Convidado: Marcus Ligocki Júnior é cineasta. Criou a Ligocki Entretenimento, foi o coordenador responsável pela estruturação do curso de Cinema e Mídias Digitais do IESB, produziu os filmes “Rock Brasília – Era de Ouro”, “O Último Cine Drive-In” e “Uma Loucura de Mulher”.
Hoje, nosso olhar Brasília é através das lentes de uma câmera.
Descobri minha paixão pela sétima arte frequentando os cinemas brasilienses. São muitas as histórias que não consigo esquecer. Lembro de comer um delicioso cheese burguer com meus pais no Cine Drive-In enquanto assistia “As Incríveis Peripécias do Ônibus Atômico”, de chorar com “E.T. – O Extra Terrestre” no cine Márcia no Conjunto Nacional, e de lutar contra as cadeiras do Cine Atlântida, junto com a turba de garotos eufóricos que assistiam “Rocky IV”.

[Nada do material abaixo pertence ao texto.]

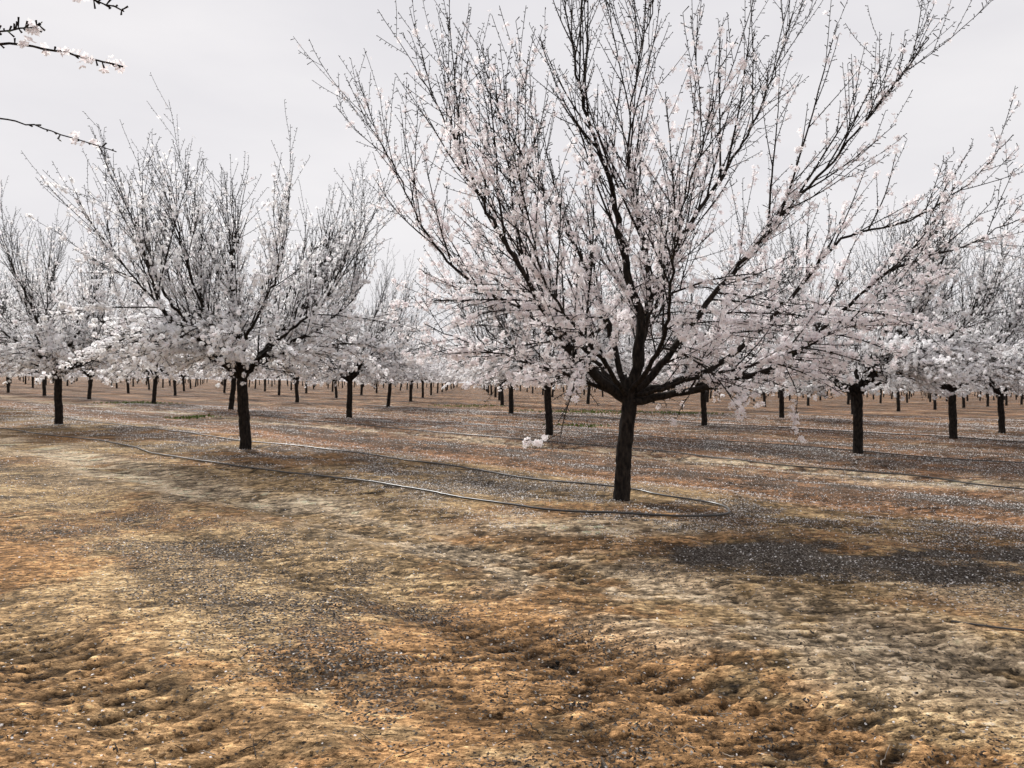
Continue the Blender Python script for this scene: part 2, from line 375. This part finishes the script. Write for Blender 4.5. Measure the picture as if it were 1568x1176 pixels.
def ground_mat():
    m,nt,o=newmat('orchard_soil'); N=nt.nodes.new; L=nt.links.new
    def attr(n):
        a=N('ShaderNodeAttribute'); a.attribute_name=n; return a
    def math_(op,a,b=None,c=None):
        x=N('ShaderNodeMath'); x.operation=op
        for i,v in enumerate((a,b,c)):
            if v is None: continue
            if isinstance(v,(int,float)): x.inputs[i].default_value=v
            else: L(v,x.inputs[i])
        return x.outputs[0]
    def mr(src,a,b,c,d):
        r=N('ShaderNodeMapRange')
        for i,v in enumerate((a,b,c,d)): r.inputs[i+1].default_value=v
        L(src,r.inputs[0]); return r.outputs[0]
    a=attr('Col'); li=attr('LitterShade'); pe=attr('Petals'); tc=N('ShaderNodeTexCoord'); b=N('ShaderNodeBsdfPrincipled')
    mp=N('ShaderNodeMapping'); mp.inputs['Scale'].default_value=(.5,1,1); mp.inputs['Rotation'].default_value=(0,0,-.15); L(tc.outputs['Object'],mp.inputs[0])
    n=N('ShaderNodeTexNoise'); n.inputs['Scale'].default_value=32; n.inputs['Detail'].default_value=4; n.inputs['Roughness'].default_value=.76
    n2=N('ShaderNodeTexNoise'); n2.inputs['Scale'].default_value=7; n2.inputs['Detail'].default_value=6; n2.inputs['Roughness'].default_value=.8
    for k in (n,n2): L(mp.outputs[0],k.inputs['Vector'])
    vs=N('ShaderNodeVectorMath'); vs.operation='SCALE'; L(n2.outputs['Color'],vs.inputs[0]); vs.inputs['Scale'].default_value=.10
    va=N('ShaderNodeVectorMath'); va.operation='ADD'; L(mp.outputs[0],va.inputs[0]); L(vs.outputs[0],va.inputs[1])
    vc=N('ShaderNodeTexVoronoi'); vc.inputs['Scale'].default_value=26; L(va.outputs[0],vc.inputs['Vector'])
    crumb=mr(vc.outputs['Distance'],.15,.75,1.12,.50)
    mu=math_('MULTIPLY',math_('MULTIPLY',mr(n.outputs[0],.36,.66,.26,1.68),mr(n2.outputs[0],.37,.63,.55,1.40)),crumb)
    vm=N('ShaderNodeVectorMath'); vm.operation='SCALE'; L(a.outputs[0],vm.inputs[0]); L(mu,vm.inputs['Scale'])
    vmin=N('ShaderNodeVectorMath'); vmin.operation='MINIMUM'; L(vm.outputs[0],vmin.inputs[0]); vmin.inputs[1].default_value=(.82,.66,.48)
    v=N('ShaderNodeTexVoronoi'); v.inputs['Scale'].default_value=85; v.inputs['Randomness'].default_value=1
    L(tc.outputs['Object'],v.inputs['Vector'])
    sp=N('ShaderNodeSeparateColor'); L(v.outputs['Color'],sp.inputs[0])
    fl=math_('LESS_THAN',sp.outputs[0],li.outputs['Fac'])
    cr=N('ShaderNodeValToRGB'); e=cr.color_ramp.elements
    e[0].position=0; e[0].color=(.018,.014,.012,1); e[1].position=1; e[1].color=(.40,.36,.32,1)
    x=e.new(.6); x.color=(.07,.056,.046,1); x=e.new(.88); x.color=(.18,.155,.13,1)
    L(sp.outputs[1],cr.inputs[0])
    m1=N('ShaderNodeMix'); m1.data_type='RGBA'; L(fl,m1.inputs[0]); L(vmin.outputs[0],m1.inputs[6]); L(cr.outputs[0],m1.inputs[7])
    v2=N('ShaderNodeTexVoronoi'); v2.inputs['Scale'].default_value=36; L(tc.outputs['Object'],v2.inputs['Vector'])
    s2=N('ShaderNodeSeparateColor'); L(v2.outputs['Color'],s2.inputs[0])
    pf=math_('MULTIPLY',math_('LESS_THAN',v2.outputs['Distance'],.24),math_('LESS_THAN',s2.outputs[0],pe.outputs['Fac']))
    m2=N('ShaderNodeMix'); m2.data_type='RGBA'; L(pf,m2.inputs[0]); L(m1.outputs[2],m2.inputs[6]); m2.inputs[7].default_value=(.82,.78,.76,1)
    L(m2.outputs[2],b.inputs['Base Color'])
    hh=math_('MULTIPLY_ADD',sp.outputs[2],math_('MULTIPLY',fl,.3),n.outputs[0])
    hh=math_('MULTIPLY_ADD',n2.outputs[0],1.3,hh)
    hh=math_('MULTIPLY_ADD',vc.outputs['Distance'],-.3,hh)
    bp=N('ShaderNodeBump'); bp.inputs['Strength'].default_value=1; bp.inputs['Distance'].default_value=.038
    L(hh,bp.inputs['Height']); L(bp.outputs[0],b.inputs['Normal'])
    b.inputs['Roughness'].default_value=.95; b.inputs['Specular IOR Level'].default_value=.1
    L(b.outputs[0],o.inputs[0]); return m
link('ground',g.mesh('ground',[ground_mat()],{'LitterShade':lit,'Petals':pet}))
def gz(x,y):
    x=np.asarray(x,float); y=np.asarray(y,float)
    i=np.clip(np.searchsorted(xs,x)-1,0,nx-2); j=np.clip(np.searchsorted(ys,y)-1,0,ny-2)
    fx=np.clip((x-xs[i])/(xs[i+1]-xs[i]),0,1); fy=np.clip((y-ys[j])/(ys[j+1]-ys[j]),0,1)
    return (Z[j,i]*(1-fx)+Z[j,i+1]*fx)*(1-fy)+(Z[j+1,i]*(1-fx)+Z[j+1,i+1]*fx)*fy
def samp(Q,x,y):
    i=np.clip(np.searchsorted(xs,x)-1,0,nx-1); j=np.clip(np.searchsorted(ys,y)-1,0,ny-1); return Q[j,i]

# ------------------------------------------------------------------ litter
def scatter(n,ymin,ymax,p=1.6):
    y=ymin+(ymax-ymin)*rs.rand(n)**p; x=(rs.rand(n)*2-1)*(.72*y+.6); return x,y
def quads(b,x,y,size,c,lift,tilt=.5,asp=.6):
    n=len(x); P=np.stack([x,y,gz(x,y)+lift],1)
    nd=norm(np.stack([rs.randn(n)*tilt,rs.randn(n)*tilt,np.ones(n)],1)); ref=norm(rs.randn(n,3)); u=norm(np.cross(nd,ref)); w=np.cross(nd,u)
    s=size[:,None]
    V=np.stack([P-u*s-w*s*asp*.4,P+u*s*.2-w*s*asp+nd*s*.3,P+u*s,P-u*s*.1+w*s*asp+nd*s*.3],1).reshape(-1,3)
    b.add(V,np.arange(n*4).reshape(-1,4),0,np.repeat(c,4,0),False)
b=Builder(); x,y=scatter(130000,2.2,45,1.3)
k=rs.rand(len(x))<samp(pet,x,y)*1.3
x=x[k];y=y[k]; g_=rs.uniform(.65,.95,len(x)); sz=rs.uniform(.004,.0085,len(x))*(1+.07*y)
quads(b,x,y,sz,np.stack([g_,g_*.97,g_*.95],1),.009,.6,.8)
link('fallen_petals',b.mesh('fallen_petals',[PETAL]))
b=Builder(); x,y=scatter(60000,2.2,30,1.7)
k=rs.rand(len(x))<samp(lit,x,y)*.9; x=x[k];y=y[k]; n=len(x)
g_=rs.uniform(.02,.13,n); lt=rs.rand(n)<.10; g_[lt]=rs.uniform(.25,.4,lt.sum())
quads(b,x,y,rs.uniform(.004,.012,n)*(1+.01*y),np.stack([g_,g_*.82,g_*.66],1),.006,.7,.5)
link('fallen_hulls',b.mesh('fallen_hulls',[LITTER]))
b=Builder(); x,y=scatter(16000,2.2,20,1.6)
k=rs.rand(len(x))<(.08+.8*sstep(.45,.7,vn(x*.9+40,y*.9,3))); x=x[k];y=y[k]; n=len(x)
s=(.004+.010*rs.rand(n)**4)*(1+.01*y); c=np.array([[-1,-1,-.6],[1,-1,-.6],[1,1,-.6],[-1,1,-.6],[-.6,-.6,.7],[.6,-.6,.7],[.6,.6,.7],[-.6,.6,.7]])
V=c[None]*(1+.9*(rs.rand(n,8,3)-.5)); th=rs.rand(n)*6.28; ct=np.cos(th)[:,None]; sn=np.sin(th)[:,None]
V=np.stack([V[...,0]*ct*1.2-V[...,1]*sn,V[...,0]*sn*1.2+V[...,1]*ct,V[...,2]*.6],-1)*s[:,None,None]+np.stack([x,y,gz(x,y)+s*.05],1)[:,None]
f=np.array([[4,5,6,7],[0,1,5,4],[1,2,6,5],[2,3,7,6],[3,0,4,7]])
cc=samp(col,x,y)*rs.uniform(.4,.85,n)[:,None]
b.add(V.reshape(-1,3),(np.arange(n)[:,None,None]*8+f[None]).reshape(-1,4),0,np.repeat(cc,8,0),False)
link('soil_clods',b.mesh('soil_clods',[CLOD]))
b=Builder(); x,y=scatter(300,2.6,20,1.2)
for i in range(len(x)):
    L_=rs.uniform(.04,.20); a=rs.rand()*3.14; tt=np.linspace(-.5,.5,6)*L_
    px=x[i]+np.cos(a)*tt+rs.randn(6)*.003; py=y[i]+np.sin(a)*tt+rs.randn(6)*.003
    V,F=tube(np.stack([px,py,gz(px,py)+.010],1),np.linspace(.0028,.0012,6)*(1+.04*y[i]),4)
    g_=rs.choice([.03,.05,.28]); b.add(V,F,0,(g_,g_*.85,g_*.7))
link('fallen_twigs',b.mesh('fallen_twigs',[LITTER]))

# ------------------------------------------------------------------ irrigation hoses
m,nt,o=newmat('drip_hose_plastic'); bs=nt.nodes.new('ShaderNodeBsdfPrincipled')
bs.inputs['Roughness'].default_value=.35; no=nt.nodes.new('ShaderNodeTexNoise'); no.inputs['Scale'].default_value=9
rp=nt.nodes.new('ShaderNodeValToRGB'); rp.color_ramp.elements[0].color=(.02,.02,.021,1); rp.color_ramp.elements[1].color=(.10,.09,.08,1); rp.color_ramp.elements[0].position=.4; rp.color_ramp.elements[1].position=.75
nt.links.new(no.outputs[0],rp.inputs[0]); nt.links.new(rp.outputs[0],bs.inputs['Base Color']); nt.links.new(bs.outputs[0],o.inputs[0]); HOSE=m
def hose(pts,r=.014):
    P=resample([(a,c,0) for a,c in pts],.12,rs,.006); k=np.ones(5)/5
    zz=gz(P[:,0],P[:,1]); zz=np.convolve(np.pad(zz,2,'edge'),k,'valid'); P[:,2]=zz+r*1.8
    b=Builder(); V,F=tube(P,np.full(len(P),r),8); b.add(V,F,0); link('drip_hose',b.mesh('drip_hose',[HOSE]))
hose([(-24,32),(-19.5,27.4),(-14.9,23.0),(-9.4,18.6),(-7.1,16.1),(-3.9,13.3),(-1.77,11.6),(-.55,10.4),(.52,9.55),(1.29,9.35),(1.95,9.2),(2.45,9.3),(2.72,9.75),(2.66,10.4),(2.1,11.0),(1.7,11.6),(.48,12.6),(-.62,13.8),(-1.8,15.1),(-4.06,17.6),(-6.3,19.2),(-11.8,24.4),(-19.5,31.5)])
hose([(11.0,11.5),(8.5,13.1),(7.5,14.7),(5.6,16.2),(3.45,19.0),(-1.7,24.2),(-8.7,31.4),(-18,40)])
hose([(13.5,15.2),(9.6,18.0),(7.9,19.8),(3.,24.6),(-3,30.)],.013)
hose([(22,17.5),(15.5,24.3),(8.6,31.6),(0,40),(-9,49)],.014)
hose([(3.05,5.42),(3.3,5.3),(3.9,5.22),(4.8,5.3)],.007)

# ------------------------------------------------------------------ weeds
b=Builder()
for (cx,cy,rr,n) in ((-12.8,31.5,.5,160),(4.2,45,1.6,500),(9.5,44,1.2,300),(-22,46,1.2,260),(2.6,30.,.6,120),(-3,52,1.5,300)):
    x=cx+rs.randn(n)*rr; y=cy+rs.randn(n)*rr*.6; P=np.stack([x,y,gz(x,y)],1); h=rs.uniform(.05,.16,n)[:,None]
    d=norm(np.stack([rs.randn(n)*.6,rs.randn(n)*.6,np.ones(n)],1)); u=norm(np.cross(d,rs.randn(n,3)))
    V=np.stack([P-u*.01,P+d*h*.5-u*.03,P+d*h,P+d*h*.5+u*.03],1).reshape(-1,3)
    g_=rs.uniform(.7,1.3,n)[:,None]*np.array([[.10,.15,.03]])
    b.add(V,np.arange(n*4).reshape(-1,4),0,np.repeat(g_,4,0),False)
link('weeds',b.mesh('weeds',[LEAF]))

# ------------------------------------------------------------------ light
el=math.radians(38); az=math.atan2(-.55,.83)
sd=Vector((math.sin(az)*math.cos(el),math.cos(az)*math.cos(el),math.sin(el)))
ld=bpy.data.lights.new('sun','SUN'); ld.energy=5.0; ld.angle=math.radians(4.0); ld.color=(1,.97,.93)
lo=bpy.data.objects.new('sun',ld); sc.collection.objects.link(lo); lo.rotation_euler=(-sd).to_track_quat('-Z','Y').to_euler(); lo.location=sd*50
w=bpy.data.worlds.new('World'); sc.world=w; w.use_nodes=True; nt=w.node_tree; nt.nodes.clear(); N=nt.nodes.new; L=nt.links.new
sky=N('ShaderNodeTexSky'); sky.sky_type='NISHITA'; sky.sun_disc=False; sky.sun_elevation=el; sky.sun_rotation=az
tc=N('ShaderNodeTexCoord'); mp=N('ShaderNodeMapping'); mp.inputs['Scale'].default_value=(1,1,3.2)
nz=N('ShaderNodeTexNoise'); nz.inputs['Scale'].default_value=1.6; nz.inputs['Detail'].default_value=5; nz.inputs['Roughness'].default_value=.55
cr=N('ShaderNodeValToRGB'); cr.color_ramp.elements[0].position=.3; cr.color_ramp.elements[1].position=.7
cr.color_ramp.elements[0].color=(7.5,7.35,7.7,1); cr.color_ramp.elements[1].color=(9.0,8.78,8.9,1)
mix=N('ShaderNodeMix'); mix.data_type='RGBA'; mix.inputs[0].default_value=.96
bg=N('ShaderNodeBackground'); bg.inputs[1].default_value=.1; ou=N('ShaderNodeOutputWorld')
L(tc.outputs['Generated'],mp.inputs[0]); L(mp.outputs[0],nz.inputs['Vector']); L(nz.outputs[0],cr.inputs[0])
L(sky.outputs[0],mix.inputs[6]); L(cr.outputs[0],mix.inputs[7]); L(mix.outputs[2],bg.inputs[0]); L(bg.outputs[0],ou.inputs[0])

# ------------------------------------------------------------------ camera
cd=bpy.data.cameras.new('camera'); cd.sensor_width=36; cd.lens=27.7; cd.clip_end=3000; cd.clip_start=.05
co=bpy.data.objects.new('camera',cd); sc.collection.objects.link(co)
co.matrix_world=Matrix.Translation((0,0,1.6))@Matrix.Rotation(math.radians(90-.1),4,'X')@Matrix.Rotation(math.radians(.95),4,'Z')
sc.camera=co
sc.view_settings.view_transform='Standard'; sc.view_settings.look='None'; sc.view_settings.exposure=0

Cada uma dessas histórias fizeram com que eu sentisse algo especial. O tempo passou e os filmes se multiplicaram. Meus sentimentos eram tão intensos, era tudo tão excitante, que um dia resolvi passar para dentro das telas como em “A Rosa Púrpura do Cairo” de Woody Allen.
O momento exato foi mais ou menos assim… Na época, eu já havia sido capturado pela cena musical em Brasília. Estava empresariando uma banda de amigos chamada Bigroove. Era véspera de um show que aconteceria em Taguatinga e nós estávamos ensaiando num estúdio alugado no centro comercial Gilberto Salomão. Depois de uma reunião com os músicos, saí para arejar a cabeça e parei em frente a uma banca de revistas. Quando olhei para o lado, dei de cara com o Woody Allen. Sim! Ele estava lá, estampado na capa de uma publicação da revista Caras sobre diretores de cinema. Sei que parece estranho, mas nos comunicamos. Naquele dia, através da capa de uma revista, Woody Allen me convidou para escrever, dirigir e produzir filmes, e eu aceitei na hora! Voltei ao ensaio da banda e avisei que seria o último show que faríamos juntos.
Essa história com tintas do realismo fantástico não parou por aí. Na época, o curso de cinema da UnB, que foi a primeira universidade pública brasileira a ter um curso de cinema, estava fechado. José Eduardo Belmonte, Mauro Giuntini e André Luiz da Cunha, diretores que se consagraram nos anos seguintes, estavam cursando seus últimos semestres, mas ninguém mais podia entrar. O Collor, em uma canetada, havia acabado com a Embrafilme e não havia mais financiamento para produção. Naquela época o Brasil fazia um único filme por ano, mas logo que decidi começar minha carreira, paralelamente, o Brasil foi recuperando sua infraestrutura produtiva e ampliando a atividade cinematográfica. Primeiro surgiu a Lei Rouanet, depois veio a Lei do Audiovisual, o cinema brasileiro teve sua retomada, surgiu a Agência Nacional do Cinema, o FAC – Fundo de Apoio à Cultura, a Lei da TV Paga e hoje o Brasil lança cerca de 150 filmes por ano.
As coisas foram acontecendo e eu, que era um jovem filho de funcionários públicos que vieram se estabelecer em Brasília no início dos anos 70, pude entrar para este mundo e tenho hoje o privilégio de levar os meus sonhos para as telas.
Assim como eu, nas últimas décadas, centenas de jovens que cresceram nas superquadras do plano piloto ou nas cidades satélites começaram a ter a oportunidade de projetar seus sonhos nas salas de cinema, na TV ou na internet. Apenas um dos cursos superiores de cinema da cidade recebe hoje 150 novos alunos por ano.
Essa realidade faz com que os olhares brasilienses espalhem pelo mundo suas histórias, personagens e jeitos de viver, participando da formação do imaginário coletivo que fornece os “tijolinhos” que utilizamos na construção da sociedade global.
Apesar das dificuldades que vivemos, estou otimista. Acredito que em algum momento, você também contará suas histórias, dirá o que pensa e ajudará a construir um mundo que funcionará como uma grande tela capaz de acolher os sonhos de todos.